London housing associations join private market to fund affordable rents – The Guardian

Housing associations in London are to venture into the private property market on a grand scale for the first time in an attempt to extend their social housing mission to “generation rent” – the growing number of people who can not afford to buy in the capital and are vulnerable to exploitation from unscrupulous landlords.
The 15 biggest social landlords in London are working together to build 13,000 affordable homes by 2015 – but they will also provide an additional 4,000 properties for rent at market prices and at least 1,100 homes for sale at regular London prices. They will use the profits to fund further affordable housing.
Housing associations have traditionally focused solely on affordable housing for low earners and key workers such as teachers and nurses. The new strategy is a widening of their scope to help those in their 20s and 30s who have become known as “generation rent” – those trapped renting at sky-high prices, at the mercy of sometimes exploitative landlords.
The “G15” group of housing associations – which houses one in 10 London residents – is promising to grant more secure tenancies than those available on the private market. The intention is to allow tenants to settle down for longer with a plan to “kitemark” label these better quality homes for those who rent in an attempt to go head to head with the rest of the private market.
A board paper, seen by the Guardian and approved by the group, sets out the problems: “The average home in London costs more than £400,000 and is 15 times the median income for Londoners – the highest in Britain. And while wages are higher too they are not nearly high enough to allow most people to meet their own housing needs … Younger people are increasingly priced out of home ownership and find renting takes a growing portion of their salaries.
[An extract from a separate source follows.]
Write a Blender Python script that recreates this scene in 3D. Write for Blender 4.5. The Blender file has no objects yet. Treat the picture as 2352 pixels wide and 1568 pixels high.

Those without access to capital may become lifetime renters.”
Housing associations insist moving into the private market to capitalise on the increasing rental and sale prices in London will not undermine the social purpose of its members – to provide affordable housing for those who can not meet their own housing needs.
Keith Exford, chief executive of the Affinity Sutton housing association and chair of the G15, said it was not true private renting would make a vast profit for social landlords.
“The yields in private rent are insufficient to do much more than cover the running costs,” he said. “The only profit to be made is from the sale of stock at a later stage as values rise. A well-managed, reputable private rented sector is an important part of our offer to London.”
Homes built for private rent can also be turned into affordable housing or shared ownership properties by housing associations, or sold for profit according to changing business plans, he said.
The move is being welcomed by some tenants and staff working to tackle rogue landlords in the capital.